Curiously, it’s generally not so bad with the increasing number of private cars, but the worst offenders are the public buses, driven by power-crazed drivers that plough their way through a sea of wayward cyclists and motorbikes, armed with a blaring fog horn that would jar the nerves of the dead.
Be sure to get out the way of those dreaded downtown public buses |
Still Beeped Off in Ho Chi Minh City
It was bad 20, nay, even ten, years ago. Upon my recent grand return to Ho Chi Minh City, I (naively) thought the beeping horn syndrome had finally toned down, what with the nation’s new sophistication what-not. But this turned out short-lived, obviously part of my honeymoon phase. Those beeping horns not only “never went away,” but depressingly appear to be “worse than ever.” Now, even when I’m walking along the city’s pavements, I inexplicably find I’m beeped from a line of rush-hour motorbikes behind me, where they shouldn’t, trying to pass!

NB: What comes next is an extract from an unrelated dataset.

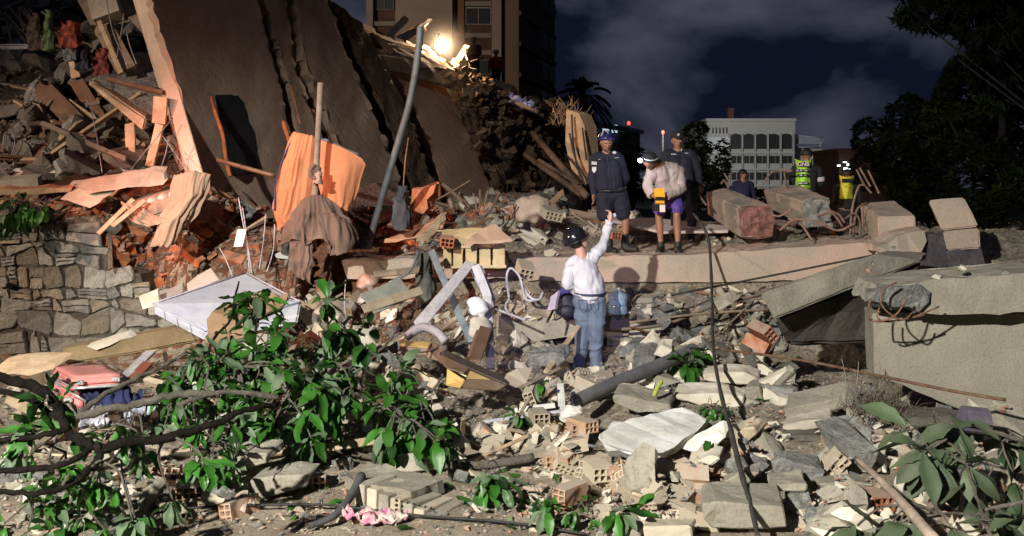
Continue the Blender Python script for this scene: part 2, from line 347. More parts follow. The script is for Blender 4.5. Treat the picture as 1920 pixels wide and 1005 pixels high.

So, what’s the reason for all this? Is it a nervous driving habit, deeply ingrained in the Vietnamese culture? Or King of the Road competition, trying to outdo each other on the beeping stakes: when one offender beeps, it sets them all off, resulting in one horrible orchestrated chorus. No one notices as it blurs into Vietnam's general background noise. Or is this just part of one mass urgent rush to get somewhere (is this Empress missing out on something, a party perhaps? Where's everyone rushing off to? )
Whatever the reason, it smacks of pure selfishness ("Look at me, I 'm coming through!"), aggressiveness and impatience ("Get out of my way, NOW!") and a distinct lack of confidence in driving skills both personal and everyone on the road. This infernal noise almost borders on the farcical, but day-in, day-out, it can literally drive you round the bend and pierces your very psyche and soul. Noise pollution was one of the contributing factors that drove me away from my beloved Saigon to a far-flung tropical island (okay, okay, there were other reasons too, but you get the picture….)
Many moons ago, when this Empress resided in Hanoi, the late British Actor, Sir Roger Moore, visited the city in his capacity as Goodwill Ambassador for UNICEF. Within a grand, historic hotel in the capital’s French Quarter, I was privileged to meet Sir Roger at a media press conference. As this was his first visit to Vietnam, I asked him what had struck him most about the country. Was it the smiling locals, stunning scenery, or the rapid, socio-economic development far removed from the clichés of Hollywood films? Only here for a brief five days, you could sense his anger as he spoke about Vietnam’s appalling road sense, insane traffic and inconsiderate drivers who beeped their horns constantly. His main memory of Vietnam was that some so-and-so was always “right up his derriere,” beeping their horn and frightening the living daylights out of this former James Bond actor.
“Even James Bond wouldn’t drive here, but I know a few taxi drivers who THINK they’re James Bond,” he sadly concluded.
But let’s get some things in perspective here. Beeping horns may be bad, but then at least in Vietnam it’s a pretty sure bet I won’t get knifed, have acid thrown in my face, assaulted, or blown up by a bomb, a probability in other places. Like a broken heart, you never get used it, but learn to live with it. So here, I’ll just have to go with the flow, literally and learn to live once again with those &%$#ing horns!